Wallace-Crabbe's literary career began in 1978 with the publication of Feral Palit.
" was published without any notice at all and then it suddenly got a very good review in ‘The National Times’. Then about three months later Geoffrey Dutton gave it a very good review, mentioning that I think Patrick White and David Campbell had drawn his attention to it."
Patrick White's fondness for Feral Palit formed a correspondence between White and Wallace-Crabbe.
Between 2008 and 2016, Wallace-Crabbe occasionally wrote essays and poems using the name 'Hartmann Wallis'. Finlay Lloyd publishers explain:
Hartmann Wallis, has a wild and somewhat incestuous relationship with the well-known author and artist Robin Wallace-Crabbe.
Through Hartmann, Wallace-Crabbe mused on various reoccurring subjects: art, love/lust, loneliness and animals; usually with a tone of disdain regarding cruelty toward animals and our fellow man. Wallace-Crabbe also composed a short biography for Hartmann. The short biography claims Hartmann spent much of his life living in either Australia, or in an outsider community in remote Northern Canada. Living out the latter yet years of his life in a 'wigwam' on the banks of the Yarra River in Melbourne.
Adam Collier, of Toronto, composed a monologue titled My friend Rodney. Collier wrote the monologue under the pretence that he and Hartmann had had many conversations. Collier explains:
... I got to know Hartmann while he lived on Parliament Street in Toronto. We would meet most days at a coffee shop, and talk about art, everyday life, and Australian football. I haven’t spoke to Hartmann since he moved to the Yukon.
Hartmann's poems were describe by Peter Keneally as:
"...a glorious romp or rant, ranging across history, the minutiae of surburbia, and acerbic view of the literary and artistic world."

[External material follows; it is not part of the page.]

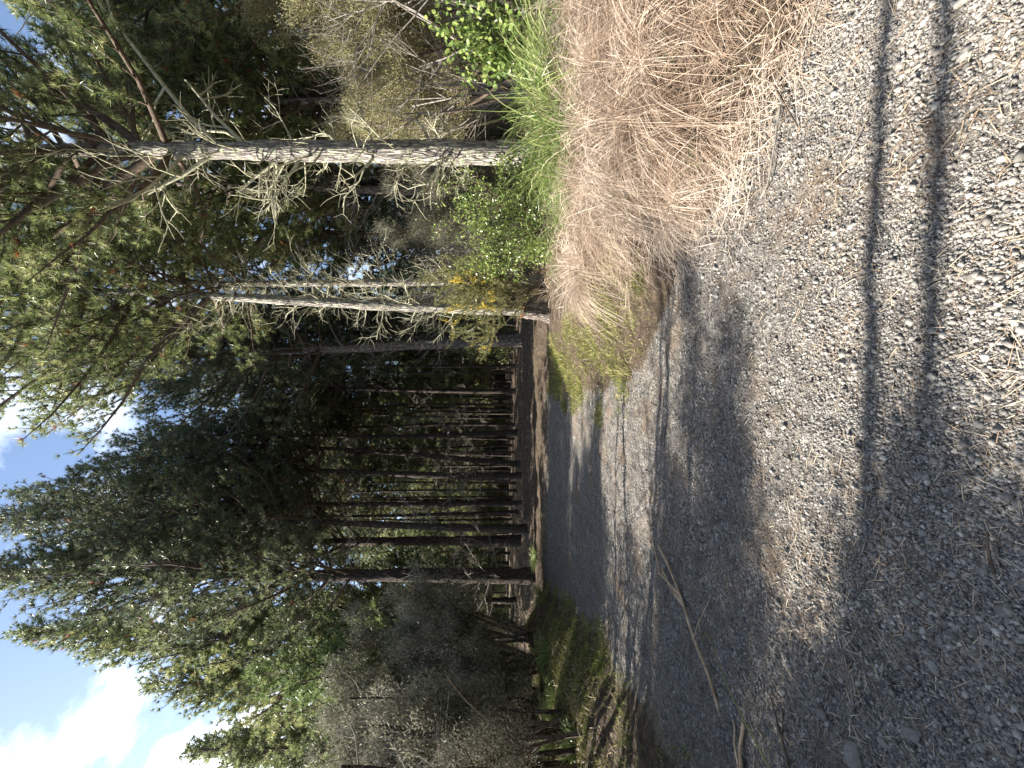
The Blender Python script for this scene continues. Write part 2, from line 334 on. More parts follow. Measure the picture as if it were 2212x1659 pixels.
ms = np.maximum.reduce([(.30 + .35 * fbm(XX * 1.7 + 4, YY * 1.7, 3)) * sstep(dl, 0, .7) * (1 - sstep(YY, 12, 16)), .12 * sstep(dr, -.3, .3) * sstep(YY, 3.6, 4.5) * (1 - sstep(dr, 1.2, 2.0)) * (1 - sstep(YY, 9, 11)) + .25 * fbm(XX * 2.2, YY * 2.2, 3) * sstep(dr, -.3, .3) * sstep(YY, 3.6, 4.5), gx])
for nm, arr in (('floor_amount', fl), ('moss_amount', ms)):
    at = ground.data.attributes.new(nm, 'FLOAT', 'POINT'); at.data.foreach_set('value', arr.astype(np.float32).ravel())

# ------------------------------------------------------------------ gravel, stones, litter
ph = (1 + 5 ** .5) / 2
ICO = unit(np.array([(-1, ph, 0), (1, ph, 0), (-1, -ph, 0), (1, -ph, 0), (0, -1, ph), (0, 1, ph), (0, -1, -ph), (0, 1, -ph), (ph, 0, -1), (ph, 0, 1), (-ph, 0, -1), (-ph, 0, 1)], float))
IF = np.array([(0, 11, 5), (0, 5, 1), (0, 1, 7), (0, 7, 10), (0, 10, 11), (1, 5, 9), (5, 11, 4), (11, 10, 2), (10, 7, 6), (7, 1, 8), (3, 9, 4), (3, 4, 2), (3, 2, 6), (3, 6, 8), (3, 8, 9), (4, 9, 5), (2, 4, 11), (6, 2, 10), (8, 6, 7), (9, 8, 1)])
def scatter(n, y0, y1, rng, p=2.0):
    """points over the view wedge, denser towards the camera"""
    u = rng.uniform(0, 1, n); q = 1 - p
    Y = (y0 ** q + u * (y1 ** q - y0 ** q)) ** (1 / q); X = rng.uniform(-1.08, 1.08, n) * (Y * .98 + .15)
    return X, Y
def stones(mb, X, Y, size, rng):
    n = len(X); V = ICO[None] * rng.uniform(.72, 1.25, (n, 12, 1)) ** 1.4
    sc = size[:, None] * rng.uniform(.75, 1.25, (n, 3)); sc[:, 2] *= .75
    V = V * sc[:, None]
    a = rng.uniform(0, 2 * np.pi, n); c, s = np.cos(a), np.sin(a); tl = rng.normal(0, .35, (n, 1))
    x = V[..., 0] * c[:, None] - V[..., 1] * s[:, None]; y = V[..., 0] * s[:, None] + V[..., 1] * c[:, None]; z = V[..., 2] + x * tl
    Z = T(X, Y) + size * .18
    V = np.stack([x + X[:, None], y + Y[:, None], z + Z[:, None]], -1)
    F = (np.arange(n)[:, None, None] * 12 + IF[None]).reshape(-1, 3)
    mb.add(V.reshape(-1, 3), F, np.repeat(np.clip(rng.beta(2, 2.2, n), 0, 1), 12))
rng = np.random.default_rng(11); mb = MB()
X, Y = scatter(210000, .95, 9, rng, 2.2)
dr, dl = edges(X, Y)
cl = fbm(X * 2.3 + 3, Y * 2.3, 3)
keep = (dr < .12 + rng.normal(0, .1, len(X))) & (dl < .1) & (rng.uniform(-.9, 1.0, len(X)) < cl + .15)
X, Y = X[keep], Y[keep]
size = np.clip(rng.lognormal(math.log(.0032), .50, len(X)), .0019, .016) * np.clip(.8 + Y * .14, 1, 2)
stones(mb, X, Y, size, rng)
tag(mb.build('gravel', M['stone']), 'loose grey gravel strewn over the clearing', kind='stuff')
mb = MB(); X, Y = scatter(9500, .95, 12, rng, 1.9); n = len(X)
dr, dl = edges(X, Y); cl = fbm(X * 1.1 + 30, Y * 1.1, 3); k = (rng.uniform(-.9, .8, n) < cl + .1 + .8 * (np.abs(dr) < .5)); X, Y = X[k], Y[k]; n = len(X)
a = rng.uniform(0, 2 * np.pi, n); D = np.stack([np.cos(a), np.sin(a), rng.uniform(-.02, .16, n)], 1)
blades(mb, np.stack([X, Y, T(X, Y) + .006], 1), unit(D), rng.uniform(.02, .085, n) * (1 + Y * .05), .0013 + .0007 * Y, rng, droop=rng.uniform(0, .15, n), seg=2)
tag(mb.build('pine_litter', M['litter']), 'fallen brown pine needles and straw lying over the gravel', kind='stuff')

def rock(yy, v, w_, label, seed, flat=.6):
    r = np.random.default_rng(seed); Yd = CAM_H * 870 / (v - 1090); X = (829.5 - yy) / 870 * Yd; rad = w_ / 870 * Yd / 2
    import bmesh
    bm = bmesh.new(); bmesh.ops.create_icosphere(bm, subdivisions=4, radius=1)
    co = np.array([q.co[:] for q in bm.verts]); ax = unit(r.normal(0, 1, (9, 3))); lim = r.uniform(.62, .9, 9)
    for A, l in zip(ax, lim):
        d = co @ A; co -= np.clip(d - l, 0, None)[:, None] * A * .9
    co *= (1 + .03 * vnoise(co[:, 0] * 6 + seed, co[:, 1] * 6 + co[:, 2] * 5))[:, None]
    co *= rad * np.array([1.1, .8, flat])
    for q, c in zip(bm.verts, co): q.co = c
    me = bpy.data.meshes.new('stone'); bm.to_mesh(me); bm.free(); at = me.attributes.new('var', 'FLOAT', 'POINT'); at.data.foreach_set('value', np.full(len(co), .3 + .05 * (seed % 5), dtype=np.float32))
    for p in me.polygons: p.use_smooth = True
    me.materials.append(M['stone']); o = bpy.data.objects.new('stone', me); COL.objects.link(o)
    o.location = (X, Yd, float(T(X, Yd)) + rad * flat * .35); o.rotation_euler = (0, 0, r.uniform(0, 6)); tag(o, label, 'stone', 'larger stones lying on the gravel')
rock(1632, 1850, 52, 'largest grey angular stone, at the frame edge in the shade', 2)
rock(1603, 1905, 26, 'small rounded stone just nearer than the largest grey stone', 3)
rock(1540, 1771, 30, 'round brown stone in the shade beyond the largest grey stone', 5)
rock(1585, 1960, 40, 'flat dark stone half buried in the shaded gravel near the corner', 6, .3)
rock(1495, 1690, 20, 'small dark stone beside the tip of the broken brown twigs', 8)
rock(1440, 2012, 26, 'oblong grey stone in the deep shade of the near gravel', 9, .5)
rock(1235, 1780, 16, 'small dark pebble in the middle of the sunlit patch', 10)
rock(1150, 1985, 20, 'pale square pebble standing out of the shaded gravel', 14)
rock(600, 2100, 24, 'pale rounded stone beside the nearer stripe of trunk shadow', 16)
rock(115, 2090, 30, 'pale stone out on the sunlit gravel by the frame edge', 18)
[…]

Book design, illustration, and publishing

Wallace-Crabbe has been involved in the writing, illustrating, designing, and publishing of books for almost fifty years. He designed the cover for the Penguin Publication of R. T. M. Pescott's 'Gardening for Australians' ; he also designed books covers for Melbourne University Press including Vincent Buckley's 'Arcady and Other Places'. Later Wallace-Crabbe collaborated with three presses on the production of limited edition books: 'Elegies: Nine Poems' Brindabella Press ; 'Scratchings: a brief account of interloping with a pristine etching plate in hand and other matters' The Edition and Artists Book Studio ; and seven titles with Finlay Press.